Altrove indica l'azione spirituale che " accende " d'amore l'uomo disposto a ben agire. Beatrice, quel sol che pria d'amor mi scaldò 'l petto (Pd III 1), " diviene nel ricordo il sole che scaldò il petto del poeta negli anni giovanili e il nuovo sole della verità " (Fallani). Ancora più efficace la lode di Beatrice in Pd IV 120 0 amanza del primo amante, o diva / ... il cui parlar m'inonda / e scalda sì, che più e più m'avviva..., in cui è evidente il valore progressivo dei tre verbi usati, m'inonda, scalda e m'avviva, per spiegare l'effetto delle parole della donna: " il suo parlare inaffia e scalda ", commenta l'Ottimo. Così Matelda che ‛ si scalda ' a' raggi d'amore (Pg XXVIII 44), " arde " di amore per Dio, e manifesta questo suo amore nei sembianti: " per li toi atti e sembianti eo decerno che tu sei ne li ragi d'amore incesa " (Lana). Nel Purgatorio Stazio, per esaltare l'Eneide, afferma: Al mio ardor fuor seme le faville, / che mi scaldar, de la divina fiamma / onde sono allumati più di mille (Pg XXI 95), cioè " la mia poesia trasse origine dall'Eneide, ispiratrice d'innumerevoli... poeti " (Chimenz; cfr. Stat. Theb. XII 816-817 " tu divinam Aeneida... / longe sequere et vestigia semper adora "). Si noti che anche qui, come ad es. nei casi già visti di Pg XIII 19, Pd III 1 e IV 120, all'idea di " riscaldare " Si associa quella di " illuminare ": l'un verbo indica l'effetto sul sentimento, l'altro sull'intelletto. In Pg XXI 134 il senso del verbo è in accordo con gli usi esaminati fin qui, ma la costruzione è singolare: dice Stazio a Virgilio: Or puoi la quantitate / comprender de l'amor ch'a te mi scalda: " proprietà di lingua, invece di: ‛ che mi scalda ad amar te ' " (Cesari; v. anche Sapegno: " mi accende, mi trasporta verso di te ").

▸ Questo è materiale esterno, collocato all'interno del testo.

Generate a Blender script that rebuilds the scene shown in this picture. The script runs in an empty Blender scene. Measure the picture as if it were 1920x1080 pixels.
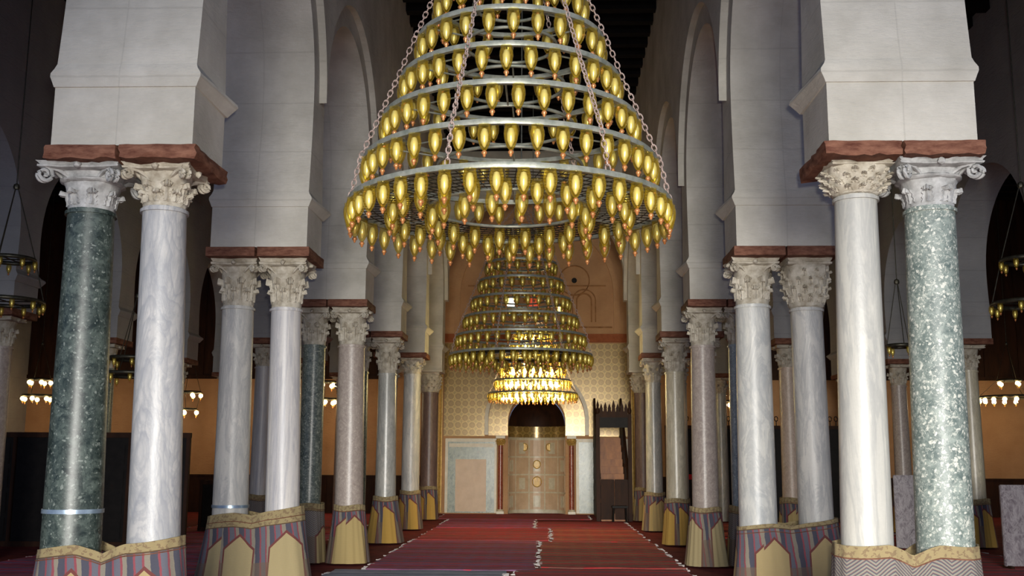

Nel Fiore il verbo ricorre due volte. In XV 14 (fate che la madre al Die d'amore / ... le scaldi un poco il core) vale " scaldare di passione " il cuore, così freddo, di Cupido; in CCXIX 7 (i' lavorroe / col mi' brandone; sì gli scalderoe, / che ciaschedun verrà a comandamento) s. può valere " infiammare ", " entusiasmare " (cfr. Petronio: " accenderò in tal modo... gli uomini... che ognuno di essi si ridurrà a fare la nostra volontà ") ma non è escluso il senso osceno che si ha nel ‛ riscaldare ' di CCXXI 14.